*TASK INSTRUCTIONS*
Would you transcribe all of the data exactly, down to the last character?

*DATASET CONTENT*
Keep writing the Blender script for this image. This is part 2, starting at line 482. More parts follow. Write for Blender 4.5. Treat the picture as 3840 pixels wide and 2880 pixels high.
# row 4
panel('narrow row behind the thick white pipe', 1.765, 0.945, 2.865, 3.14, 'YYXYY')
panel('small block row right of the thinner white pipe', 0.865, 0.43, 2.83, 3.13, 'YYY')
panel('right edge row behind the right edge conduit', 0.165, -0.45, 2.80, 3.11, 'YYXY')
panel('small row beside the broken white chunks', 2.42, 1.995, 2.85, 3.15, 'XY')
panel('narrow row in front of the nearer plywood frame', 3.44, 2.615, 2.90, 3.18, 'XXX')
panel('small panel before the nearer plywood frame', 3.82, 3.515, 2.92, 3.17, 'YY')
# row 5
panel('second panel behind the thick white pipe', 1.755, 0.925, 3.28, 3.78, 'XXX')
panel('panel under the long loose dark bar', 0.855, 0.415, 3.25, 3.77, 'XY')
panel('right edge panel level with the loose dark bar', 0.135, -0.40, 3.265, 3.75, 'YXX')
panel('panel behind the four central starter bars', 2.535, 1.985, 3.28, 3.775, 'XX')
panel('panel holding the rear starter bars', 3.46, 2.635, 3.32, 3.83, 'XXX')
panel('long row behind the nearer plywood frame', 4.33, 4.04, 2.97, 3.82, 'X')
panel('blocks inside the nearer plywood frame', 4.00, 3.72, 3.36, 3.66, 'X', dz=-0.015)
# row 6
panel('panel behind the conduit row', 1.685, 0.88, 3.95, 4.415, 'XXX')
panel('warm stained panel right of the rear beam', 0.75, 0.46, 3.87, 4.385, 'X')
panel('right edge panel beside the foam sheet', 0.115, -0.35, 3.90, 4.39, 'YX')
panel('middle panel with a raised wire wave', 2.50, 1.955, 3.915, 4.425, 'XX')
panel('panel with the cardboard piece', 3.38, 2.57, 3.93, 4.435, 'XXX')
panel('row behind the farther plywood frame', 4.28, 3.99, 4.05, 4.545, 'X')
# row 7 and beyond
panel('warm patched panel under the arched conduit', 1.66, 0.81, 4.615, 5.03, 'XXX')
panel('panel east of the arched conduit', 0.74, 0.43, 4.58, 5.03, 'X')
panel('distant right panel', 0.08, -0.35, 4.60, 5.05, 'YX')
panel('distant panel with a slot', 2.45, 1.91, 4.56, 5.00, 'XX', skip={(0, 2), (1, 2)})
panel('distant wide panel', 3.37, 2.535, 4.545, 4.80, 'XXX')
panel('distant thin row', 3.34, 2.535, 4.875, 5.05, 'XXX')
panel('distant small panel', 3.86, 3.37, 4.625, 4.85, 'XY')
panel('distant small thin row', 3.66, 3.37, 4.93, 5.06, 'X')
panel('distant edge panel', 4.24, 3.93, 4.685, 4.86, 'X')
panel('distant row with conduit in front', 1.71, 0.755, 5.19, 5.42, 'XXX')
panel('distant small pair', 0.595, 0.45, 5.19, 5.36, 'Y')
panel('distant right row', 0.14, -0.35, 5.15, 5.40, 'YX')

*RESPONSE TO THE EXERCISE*
Keep writing the Blender script for this image. This is part 2, starting at line 482. More parts follow. Write for Blender 4.5. Treat the picture as 3840 pixels wide and 2880 pixels high.
# row 4
panel('narrow row behind the thick white pipe', 1.765, 0.945, 2.865, 3.14, 'YYXYY')
panel('small block row right of the thinner white pipe', 0.865, 0.43, 2.83, 3.13, 'YYY')
panel('right edge row behind the right edge conduit', 0.165, -0.45, 2.80, 3.11, 'YYXY')
panel('small row beside the broken white chunks', 2.42, 1.995, 2.85, 3.15, 'XY')
panel('narrow row in front of the nearer plywood frame', 3.44, 2.615, 2.90, 3.18, 'XXX')
panel('small panel before the nearer plywood frame', 3.82, 3.515, 2.92, 3.17, 'YY')
# row 5
panel('second panel behind the thick white pipe', 1.755, 0.925, 3.28, 3.78, 'XXX')
panel('panel under the long loose dark bar', 0.855, 0.415, 3.25, 3.77, 'XY')
panel('right edge panel level with the loose dark bar', 0.135, -0.40, 3.265, 3.75, 'YXX')
panel('panel behind the four central starter bars', 2.535, 1.985, 3.28, 3.775, 'XX')
panel('panel holding the rear starter bars', 3.46, 2.635, 3.32, 3.83, 'XXX')
panel('long row behind the nearer plywood frame', 4.33, 4.04, 2.97, 3.82, 'X')
panel('blocks inside the nearer plywood frame', 4.00, 3.72, 3.36, 3.66, 'X', dz=-0.015)
# row 6
panel('panel behind the conduit row', 1.685, 0.88, 3.95, 4.415, 'XXX')
panel('warm stained panel right of the rear beam', 0.75, 0.46, 3.87, 4.385, 'X')
panel('right edge panel beside the foam sheet', 0.115, -0.35, 3.90, 4.39, 'YX')
panel('middle panel with a raised wire wave', 2.50, 1.955, 3.915, 4.425, 'XX')
panel('panel with the cardboard piece', 3.38, 2.57, 3.93, 4.435, 'XXX')
panel('row behind the farther plywood frame', 4.28, 3.99, 4.05, 4.545, 'X')
# row 7 and beyond
panel('warm patched panel under the arched conduit', 1.66, 0.81, 4.615, 5.03, 'XXX')
panel('panel east of the arched conduit', 0.74, 0.43, 4.58, 5.03, 'X')
panel('distant right panel', 0.08, -0.35, 4.60, 5.05, 'YX')
panel('distant panel with a slot', 2.45, 1.91, 4.56, 5.00, 'XX', skip={(0, 2), (1, 2)})
panel('distant wide panel', 3.37, 2.535, 4.545, 4.80, 'XXX')
panel('distant thin row', 3.34, 2.535, 4.875, 5.05, 'XXX')
panel('distant small panel', 3.86, 3.37, 4.625, 4.85, 'XY')
panel('distant small thin row', 3.66, 3.37, 4.93, 5.06, 'X')
panel('distant edge panel', 4.24, 3.93, 4.685, 4.86, 'X')
panel('distant row with conduit in front', 1.71, 0.755, 5.19, 5.42, 'XXX')
panel('distant small pair', 0.595, 0.45, 5.19, 5.36, 'Y')
panel('distant right row', 0.14, -0.35, 5.15, 5.40, 'YX')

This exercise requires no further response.